Haleon has cut its annual revenue growth forecast after its first-half performance missed expectations due to a slowdown in demand for its healthcare products in North America.
The British company reported organic revenue growth of 3.2% for the six months to 30 June, slightly below the 3.4% expected by analysts.
Its EMEA & LatAm and APAC regions saw robust growth, up 5.2% and 5.0% respectively.

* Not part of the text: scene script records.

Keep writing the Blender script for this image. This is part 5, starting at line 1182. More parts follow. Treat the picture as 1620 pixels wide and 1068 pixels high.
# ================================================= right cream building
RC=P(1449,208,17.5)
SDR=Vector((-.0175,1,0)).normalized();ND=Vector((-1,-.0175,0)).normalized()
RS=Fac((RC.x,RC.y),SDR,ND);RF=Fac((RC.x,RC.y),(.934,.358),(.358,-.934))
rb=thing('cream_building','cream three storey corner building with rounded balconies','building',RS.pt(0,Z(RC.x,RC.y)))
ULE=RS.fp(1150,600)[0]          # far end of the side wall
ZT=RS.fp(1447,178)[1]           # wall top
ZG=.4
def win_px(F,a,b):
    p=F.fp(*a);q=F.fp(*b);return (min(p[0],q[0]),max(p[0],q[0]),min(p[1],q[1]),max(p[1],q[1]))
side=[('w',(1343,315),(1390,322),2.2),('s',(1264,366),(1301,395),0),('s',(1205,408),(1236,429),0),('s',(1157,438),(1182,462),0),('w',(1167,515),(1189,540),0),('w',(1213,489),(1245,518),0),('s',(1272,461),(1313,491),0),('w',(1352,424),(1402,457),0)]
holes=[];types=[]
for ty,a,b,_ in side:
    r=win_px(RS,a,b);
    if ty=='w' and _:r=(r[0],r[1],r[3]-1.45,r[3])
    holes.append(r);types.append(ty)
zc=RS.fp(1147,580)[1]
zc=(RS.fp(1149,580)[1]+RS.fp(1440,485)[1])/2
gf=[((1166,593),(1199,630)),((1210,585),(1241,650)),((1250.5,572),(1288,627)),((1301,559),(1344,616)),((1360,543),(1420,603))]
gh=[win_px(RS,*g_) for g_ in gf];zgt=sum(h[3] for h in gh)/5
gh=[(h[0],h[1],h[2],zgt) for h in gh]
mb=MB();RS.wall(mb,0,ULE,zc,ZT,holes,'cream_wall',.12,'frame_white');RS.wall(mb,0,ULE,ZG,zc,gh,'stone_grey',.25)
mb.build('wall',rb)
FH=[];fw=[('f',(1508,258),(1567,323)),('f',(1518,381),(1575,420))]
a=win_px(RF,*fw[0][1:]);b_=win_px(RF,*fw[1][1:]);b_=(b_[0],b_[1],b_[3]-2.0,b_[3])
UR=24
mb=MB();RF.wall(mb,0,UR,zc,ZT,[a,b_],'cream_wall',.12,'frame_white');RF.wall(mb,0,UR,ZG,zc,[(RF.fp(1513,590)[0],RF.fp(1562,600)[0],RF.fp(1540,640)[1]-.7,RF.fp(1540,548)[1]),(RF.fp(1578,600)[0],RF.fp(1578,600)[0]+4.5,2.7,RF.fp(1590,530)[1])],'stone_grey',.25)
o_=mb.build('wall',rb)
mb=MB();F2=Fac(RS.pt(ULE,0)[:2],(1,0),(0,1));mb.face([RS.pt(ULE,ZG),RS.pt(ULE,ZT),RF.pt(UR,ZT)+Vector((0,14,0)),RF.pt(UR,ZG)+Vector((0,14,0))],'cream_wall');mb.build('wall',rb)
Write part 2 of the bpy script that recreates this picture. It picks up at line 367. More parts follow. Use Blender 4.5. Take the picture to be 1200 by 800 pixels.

However, sales in North America were down 0.4% as weak consumer confidence in the US and increased competition hurt uptake of its seasonal and discretionary products.
The group’s Oral Health division (+7.6%) was the star performer, driven by new innovations.
Meanwhile, adjusted operating profit rose 9.9% to £1.24bn, primarily helped by price increases and cost cuts.
The company expects stronger organic revenue growth in the second half, led by performance in other regions, but said demand in North America was “likely to remain subdued”.
As a result, Haleon’s organic revenue growth is now expected to be 3.5% for the year ending December. It had previously forecast growth of 4% to 6%.
CEO Brian McNamara highlighted the progress the business has made with its productivity programme to simplify its supply chain and drive gross profit margin. “This contributed to our strong organic operating profit growth while investing in A&P and R&D,” he said. “As a result, we are upgrading our guidance to high-single digit organic operating profit growth for the year.”
Despite the tough conditions in North America, he concluded: “We remain encouraged by the opportunities for growth across the business and confident in delivering our medium-term guidance.”